STATED TASK: Every line in the listing is to be echoed verbatim.

COLLECTED MATERIAL:
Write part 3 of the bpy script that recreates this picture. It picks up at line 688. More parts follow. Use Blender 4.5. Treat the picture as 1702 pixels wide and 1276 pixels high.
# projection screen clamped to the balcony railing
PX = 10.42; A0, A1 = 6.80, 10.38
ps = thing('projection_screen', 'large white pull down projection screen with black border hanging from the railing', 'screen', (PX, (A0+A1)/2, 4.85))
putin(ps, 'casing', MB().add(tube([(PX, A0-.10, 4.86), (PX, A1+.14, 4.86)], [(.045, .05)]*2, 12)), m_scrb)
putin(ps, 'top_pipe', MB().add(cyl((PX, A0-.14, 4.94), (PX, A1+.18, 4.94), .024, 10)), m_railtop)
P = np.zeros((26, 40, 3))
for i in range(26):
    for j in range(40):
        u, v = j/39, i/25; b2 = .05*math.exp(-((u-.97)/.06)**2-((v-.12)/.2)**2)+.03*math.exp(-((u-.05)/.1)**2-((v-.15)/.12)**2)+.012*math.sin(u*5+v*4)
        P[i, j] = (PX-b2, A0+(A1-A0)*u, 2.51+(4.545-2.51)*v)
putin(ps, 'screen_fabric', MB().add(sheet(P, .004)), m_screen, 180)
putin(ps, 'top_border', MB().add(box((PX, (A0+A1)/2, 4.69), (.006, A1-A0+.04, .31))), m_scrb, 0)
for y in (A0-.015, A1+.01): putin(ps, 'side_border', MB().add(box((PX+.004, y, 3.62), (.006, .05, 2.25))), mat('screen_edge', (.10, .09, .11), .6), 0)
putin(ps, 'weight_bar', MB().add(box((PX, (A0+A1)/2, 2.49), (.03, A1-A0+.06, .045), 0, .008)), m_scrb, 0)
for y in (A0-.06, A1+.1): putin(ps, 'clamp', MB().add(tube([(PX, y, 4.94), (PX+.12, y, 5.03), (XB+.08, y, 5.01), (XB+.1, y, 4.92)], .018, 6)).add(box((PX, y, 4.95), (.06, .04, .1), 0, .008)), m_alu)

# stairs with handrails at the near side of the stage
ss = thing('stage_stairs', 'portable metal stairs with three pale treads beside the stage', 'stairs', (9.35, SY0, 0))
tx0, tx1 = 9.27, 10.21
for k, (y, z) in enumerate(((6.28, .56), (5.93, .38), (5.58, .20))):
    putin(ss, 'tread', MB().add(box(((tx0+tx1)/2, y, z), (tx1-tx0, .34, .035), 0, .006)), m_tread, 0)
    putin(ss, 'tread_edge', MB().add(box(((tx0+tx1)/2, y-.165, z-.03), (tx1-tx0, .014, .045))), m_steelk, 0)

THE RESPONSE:
Write part 3 of the bpy script that recreates this picture. It picks up at line 688. More parts follow. Use Blender 4.5. Treat the picture as 1702 pixels wide and 1276 pixels high.
# projection screen clamped to the balcony railing
PX = 10.42; A0, A1 = 6.80, 10.38
ps = thing('projection_screen', 'large white pull down projection screen with black border hanging from the railing', 'screen', (PX, (A0+A1)/2, 4.85))
putin(ps, 'casing', MB().add(tube([(PX, A0-.10, 4.86), (PX, A1+.14, 4.86)], [(.045, .05)]*2, 12)), m_scrb)
putin(ps, 'top_pipe', MB().add(cyl((PX, A0-.14, 4.94), (PX, A1+.18, 4.94), .024, 10)), m_railtop)
P = np.zeros((26, 40, 3))
for i in range(26):
    for j in range(40):
        u, v = j/39, i/25; b2 = .05*math.exp(-((u-.97)/.06)**2-((v-.12)/.2)**2)+.03*math.exp(-((u-.05)/.1)**2-((v-.15)/.12)**2)+.012*math.sin(u*5+v*4)
        P[i, j] = (PX-b2, A0+(A1-A0)*u, 2.51+(4.545-2.51)*v)
putin(ps, 'screen_fabric', MB().add(sheet(P, .004)), m_screen, 180)
putin(ps, 'top_border', MB().add(box((PX, (A0+A1)/2, 4.69), (.006, A1-A0+.04, .31))), m_scrb, 0)
for y in (A0-.015, A1+.01): putin(ps, 'side_border', MB().add(box((PX+.004, y, 3.62), (.006, .05, 2.25))), mat('screen_edge', (.10, .09, .11), .6), 0)
putin(ps, 'weight_bar', MB().add(box((PX, (A0+A1)/2, 2.49), (.03, A1-A0+.06, .045), 0, .008)), m_scrb, 0)
for y in (A0-.06, A1+.1): putin(ps, 'clamp', MB().add(tube([(PX, y, 4.94), (PX+.12, y, 5.03), (XB+.08, y, 5.01), (XB+.1, y, 4.92)], .018, 6)).add(box((PX, y, 4.95), (.06, .04, .1), 0, .008)), m_alu)

# stairs with handrails at the near side of the stage
ss = thing('stage_stairs', 'portable metal stairs with three pale treads beside the stage', 'stairs', (9.35, SY0, 0))
tx0, tx1 = 9.27, 10.21
for k, (y, z) in enumerate(((6.28, .56), (5.93, .38), (5.58, .20))):
    putin(ss, 'tread', MB().add(box(((tx0+tx1)/2, y, z), (tx1-tx0, .34, .035), 0, .006)), m_tread, 0)
    putin(ss, 'tread_edge', MB().add(box(((tx0+tx1)/2, y-.165, z-.03), (tx1-tx0, .014, .045))), m_steelk, 0)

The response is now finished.